> [Work required]: Set down the full listing exactly as given. Any pictures are to be left out.

> [Records to use]:
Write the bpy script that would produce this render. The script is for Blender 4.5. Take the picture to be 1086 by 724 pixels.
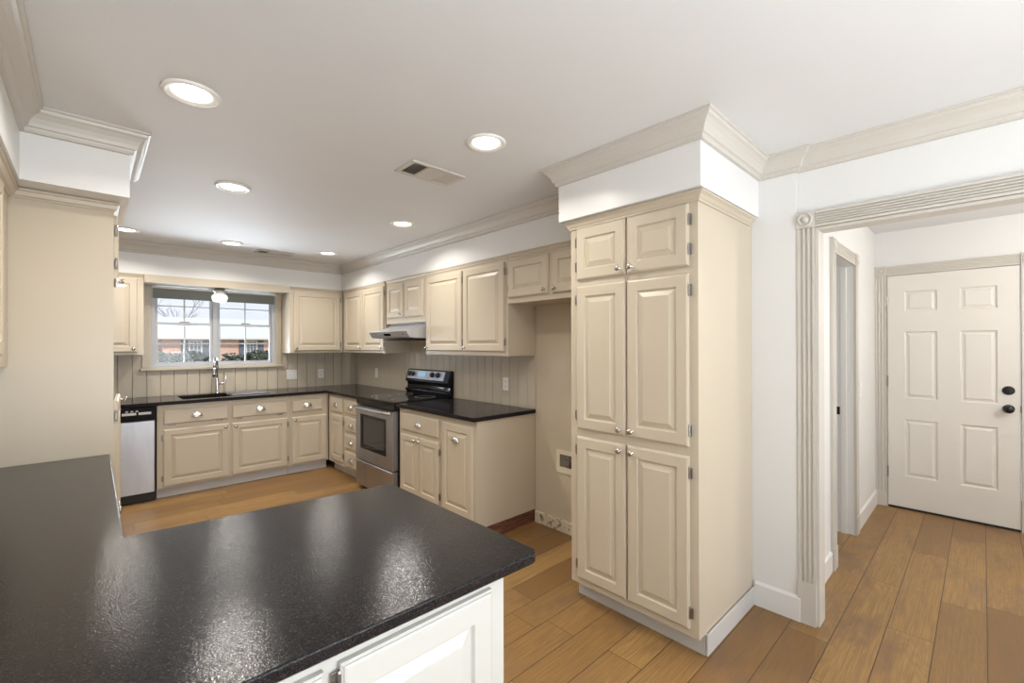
import bpy, bmesh, math, random
from math import sin, cos, pi, radians
from mathutils import Vector, Matrix

random.seed(7)
S = bpy.context.scene
COL = S.collection
for _o in list(bpy.data.objects):
    bpy.data.objects.remove(_o, do_unlink=True)

# ------------------------------------------------------------------ camera
YAW, PITCH, ROLL, CAM_H, FPX = 0.7577, 0.0028, -0.0023, 1.4368, 472.6544
fw = Vector((sin(YAW)*cos(PITCH), cos(YAW)*cos(PITCH), sin(PITCH)))
rt = Vector((cos(YAW), -sin(YAW), 0))
up = rt.cross(fw)
R_ = rt*cos(ROLL) + up*sin(ROLL)
U_ = up*cos(ROLL) - rt*sin(ROLL)
cam_d = bpy.data.cameras.new('camera')
cam = bpy.data.objects.new('camera', cam_d)
COL.objects.link(cam)
M4 = Matrix((R_, U_, -fw)).transposed().to_4x4()
M4.translation = Vector((0, 0, CAM_H))
cam.matrix_world = M4
cam_d.sensor_width = 36
cam_d.lens = FPX/1086*36
cam_d.shift_y = 2.6664/1086
cam_d.clip_start = 0.02
cam_d.clip_end = 500
S.camera = cam

# ------------------------------------------------------------------ world, exposure
S.view_settings.view_transform = 'Standard'
S.view_settings.look = 'None'
S.view_settings.gamma = 1
S.view_settings.use_curve_mapping = False
S.view_settings.exposure = 0.05
WORLD_STRENGTH = 1.0
w = bpy.data.worlds.new('sky')
S.world = w
w.use_nodes = True
nt = w.node_tree
nt.nodes.clear()
wo = nt.nodes.new('ShaderNodeOutputWorld')
bg = nt.nodes.new('ShaderNodeBackground')
tc = nt.nodes.new('ShaderNodeTexCoord')
sep = nt.nodes.new('ShaderNodeSeparateXYZ')
rmp = nt.nodes.new('ShaderNodeValToRGB')
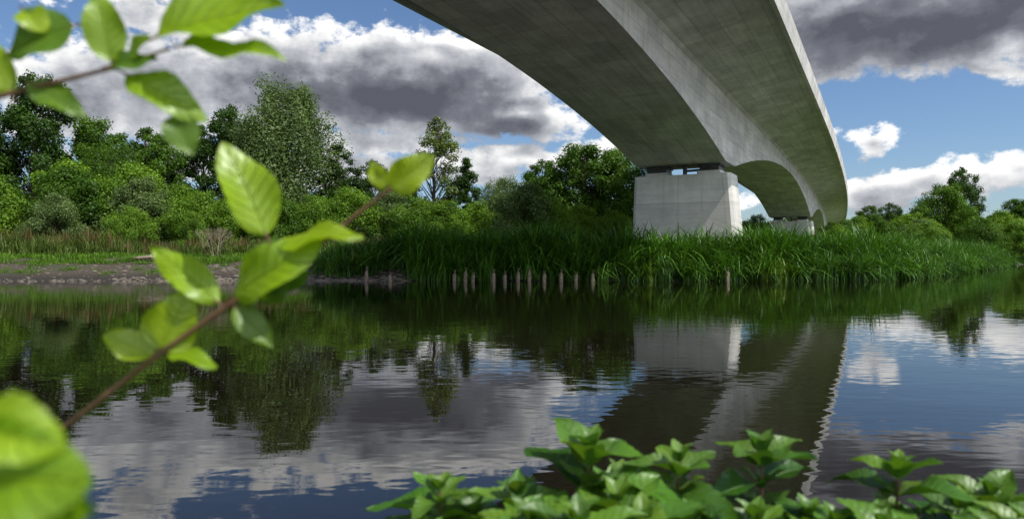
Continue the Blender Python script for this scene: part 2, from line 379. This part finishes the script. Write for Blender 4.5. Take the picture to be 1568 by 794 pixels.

> [Result of this exercise]:
Write the bpy script that would produce this render. The script is for Blender 4.5. Take the picture to be 1086 by 724 pixels.
import bpy, bmesh, math, random
from math import sin, cos, pi, radians
from mathutils import Vector, Matrix

random.seed(7)
S = bpy.context.scene
COL = S.collection
for _o in list(bpy.data.objects):
    bpy.data.objects.remove(_o, do_unlink=True)

# ------------------------------------------------------------------ camera
YAW, PITCH, ROLL, CAM_H, FPX = 0.7577, 0.0028, -0.0023, 1.4368, 472.6544
fw = Vector((sin(YAW)*cos(PITCH), cos(YAW)*cos(PITCH), sin(PITCH)))
rt = Vector((cos(YAW), -sin(YAW), 0))
up = rt.cross(fw)
R_ = rt*cos(ROLL) + up*sin(ROLL)
U_ = up*cos(ROLL) - rt*sin(ROLL)
cam_d = bpy.data.cameras.new('camera')
cam = bpy.data.objects.new('camera', cam_d)
COL.objects.link(cam)
M4 = Matrix((R_, U_, -fw)).transposed().to_4x4()
M4.translation = Vector((0, 0, CAM_H))
cam.matrix_world = M4
cam_d.sensor_width = 36
cam_d.lens = FPX/1086*36
cam_d.shift_y = 2.6664/1086
cam_d.clip_start = 0.02
cam_d.clip_end = 500
S.camera = cam

# ------------------------------------------------------------------ world, exposure
S.view_settings.view_transform = 'Standard'
S.view_settings.look = 'None'
S.view_settings.gamma = 1
S.view_settings.use_curve_mapping = False
S.view_settings.exposure = 0.05
WORLD_STRENGTH = 1.0
w = bpy.data.worlds.new('sky')
S.world = w
w.use_nodes = True
nt = w.node_tree
nt.nodes.clear()
wo = nt.nodes.new('ShaderNodeOutputWorld')
bg = nt.nodes.new('ShaderNodeBackground')
tc = nt.nodes.new('ShaderNodeTexCoord')
sep = nt.nodes.new('ShaderNodeSeparateXYZ')
rmp = nt.nodes.new('ShaderNodeValToRGB')
Continue the Blender Python script for this scene: part 2, from line 379. This part finishes the script. Write for Blender 4.5. Take the picture to be 1568 by 794 pixels.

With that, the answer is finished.